The list includes China Evergrande’s residential estates in Xianning in Guangdong province, Jurong in Zhejiang, Nanchang in Jiangxi, Sunac China Holdings’ site in Yunan’s Xishuangbanna prefecture, and Shimao’s homes in the Hainan provincial capital of Haikou, according to interviews with homebuyers.

Unfinished apartment buildings at the construction site of a China Evergrande Group development in Beijing on January 6, 2021. Photo: Bloomberg

Chinese homebuyers are now losing patience. Buyers of properties across nearly 100 projects in more than 50 cities have made public letters they sent to banks to inform their lenders that they would no longer be paying their mortgages, according to China Real Estate Information Corporation (CRIC), one of the country’s largest real estate brokers.

Not all the projects are overdue yet, but some of the letters came from people who are awaiting property from projects that missed the home handover date because construction has not fully resumed.

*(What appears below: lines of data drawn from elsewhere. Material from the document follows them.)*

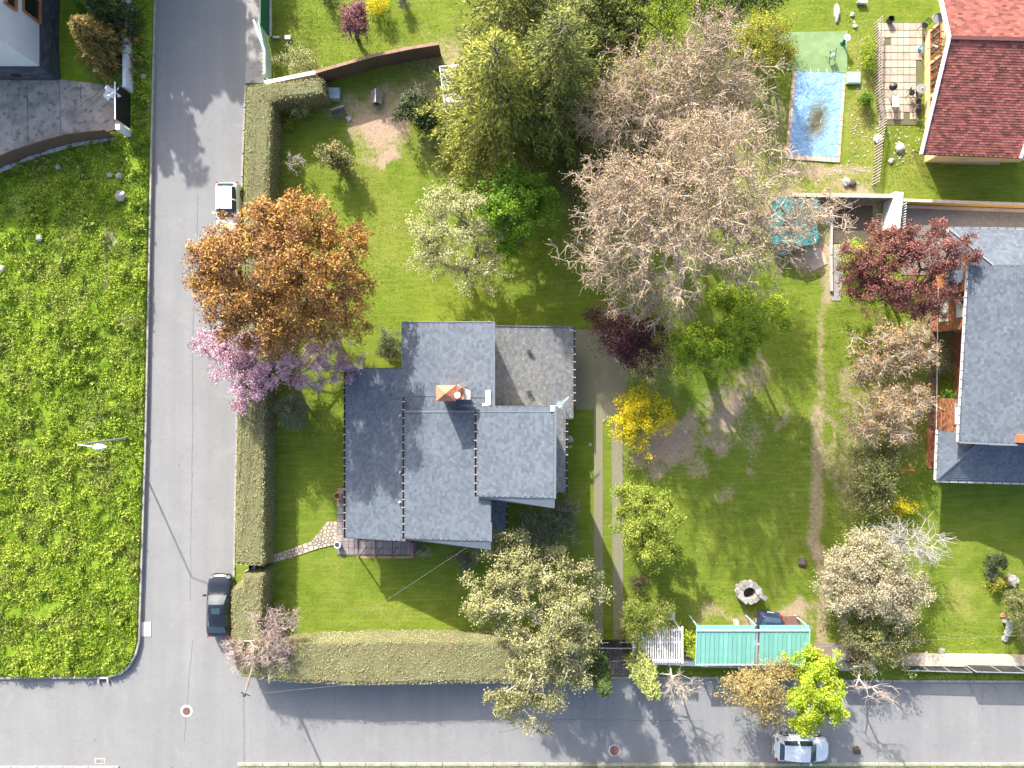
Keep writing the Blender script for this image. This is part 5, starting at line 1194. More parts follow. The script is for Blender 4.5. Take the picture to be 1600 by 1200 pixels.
shrub('golden_shrub', 'golden yellow feathery shrub below the red swing frame', 1398, 792, 30, 1.5, LM['yellow'], 26, n=80, per=32, ry=18, sigma=.15, tbase=.45)
tree('bare_tree', 'leafless whitish tree leaning right above the cream weeping tree', 'tree', (1385, 850),
     [(1430, 850, 2.6, 42, .9, 36), (1400, 840, 2.6, 36, .9, 28), (1450, 865, 2.2, 26, .7, 22)], LM['creamtwig'], M['whitebark'], nodes=120, per=1, size=.07, sigma=.1, fork=.9, trunk_r=.11, seed=27, twigs=4, twig_len=.7, twig_r=.012, minr=.018, lump=.3, shell=.9)
tree('weeping_tree', 'cream coloured weeping tree with hanging leafless twigs right of the dirt track', 'tree', (1355, 900),
     [(1365, 905, 2.8, 66, 1.2, 56), (1345, 870, 2.6, 50, 1.0, 36), (1400, 930, 2.4, 44, 1.0, 44), (1320, 910, 2.2, 34, .9, 36)],
     LM['creamtwig'], M['palebark'], nodes=340, per=5, size=.13, sigma=.15, fork=1.3, trunk_r=.14, seed=28, twigs=7, twig_len=.55, twig_r=.012, minr=.016, lump=.3, shell=.7, tbase=.6)
tree('leafy_shrub', 'loose green shrub growing over the wall right of the lower gate', 'shrub', (1365, 1000),
     [(1365, 1000, 2.0, 48, 1.0, 32), (1395, 1005, 1.8, 40, .9, 36), (1340, 980, 1.6, 34, .9, 38), (1355, 1040, 1.8, 24, .8, 18)], LM['olive'], M['bark'], nodes=220, per=48, size=.12, sigma=.2, fork=.5, seed=29, lump=.35, tbase=.45)
tree('oak_tree', 'large olive and grey tree overhanging the lower hedge and road', 'tree', (850, 985),
     [(845, 965, 6.3, 84, 2.6, 84), (790, 920, 5.7, 66, 2.0, 62), (880, 1010, 6.1, 56, 2.0, 70), (835, 1060, 6.1, 62, 1.8, 46), (810, 1100, 6.1, 34, 1.2, 28), (838, 1128, 5.7, 28, .8, 18), (800, 862, 5.3, 46, 1.2, 32), (890, 905, 5.5, 44, 1.4, 46)],
     LM['oak'], M['whitebark'], clumps=280, cr=.55, nodes=900, per=52, size=.14, sigma=.18, fork=2.4, trunk_r=.26, seed=30, lump=.3, tbase=.55, shell=.55, twigs=0)
conifer('cypress', 'pale green cypress right of the white gate pillar leaning over the lower road', 'cypress', (992, 1020), 7.4, .85, LM['paleconifer'], seed=31, whorls=34, per=16, spray=.30, trunk_r=.09, nb=8, droop=.02, tbase=.30, base_z=.03, ls=.22, asp=.35, power=.6)
conifer('cypress', 'dark green cypress left of the stone gate apron', 'cypress', (927, 1019), 7.0, .80, LM['dark'], seed=32, whorls=32, per=16, spray=.30, trunk_r=.09, nb=8, droop=.02, tbase=.50, base_z=.03, ls=.22, asp=.35, power=.6)
tree('young_tree', 'small yellow green tree behind the white pergola', 'tree', (1005, 960), [(1010, 965, 2.4, 36, 1.0, 28), (990, 980, 2.2, 22, .9, 26), (1035, 950, 2.0, 18, .8, 16)],
     leafmat('fresh_leaves', (.10, .15, .02), (.22, .26, .045), (.36, .38, .10), .35), M['palebark'], nodes=150, per=60, size=.12, sigma=.2, fork=.9, trunk_r=.07, seed=33, lump=.35, tbase=.5)
shrub('climbing_shrub', 'small bright green shrub between the white pergola and the teal shed', 1080, 1008, 17, 2.0, LM['lime'], 34, n=60, per=40, ry=20, tbase=.6)
tree('brown_tree', 'tree with ochre brown young leaves in front of the teal shed roof', 'tree', (1185, 1045),
     [(1180, 1078, 3.6, 46, 1.5, 34), (1200, 1110, 3.4, 26, 1.2, 32), (1150, 1070, 3.2, 30, 1.2, 28), (1215, 1045, 3.0, 30, 1.0, 18)],
     LM['ochre'], M['bark'], nodes=260, per=46, size=.12, sigma=.2, fork=1.3, trunk_r=.1, seed=35, lump=.35, tbase=.58, shell=.7)
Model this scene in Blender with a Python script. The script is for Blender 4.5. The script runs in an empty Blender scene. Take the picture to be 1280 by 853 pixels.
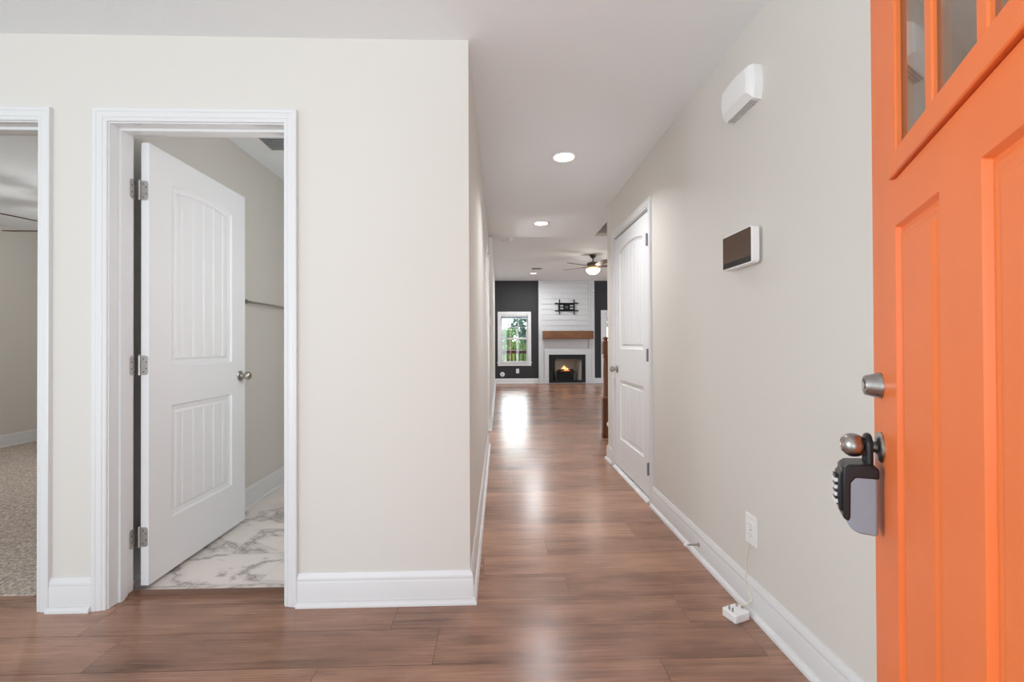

Among all such projects nationwide, 65 per cent of the properties by area belong to the distressed developers, according to a calculation from Shanghai-based E-house China Research and Development Institute.

“The contagion is spreading from these property companies’ liquidity issues to banks and it could end up with more pressures on those already distressed companies, as banks will be extremely cautious with mortgages while potential home seekers may step back to the sidelines in the short term,” said Yan Yuejin, director of the Shanghai-based institution.

“We are seeing a vicious cycle,” Yan added.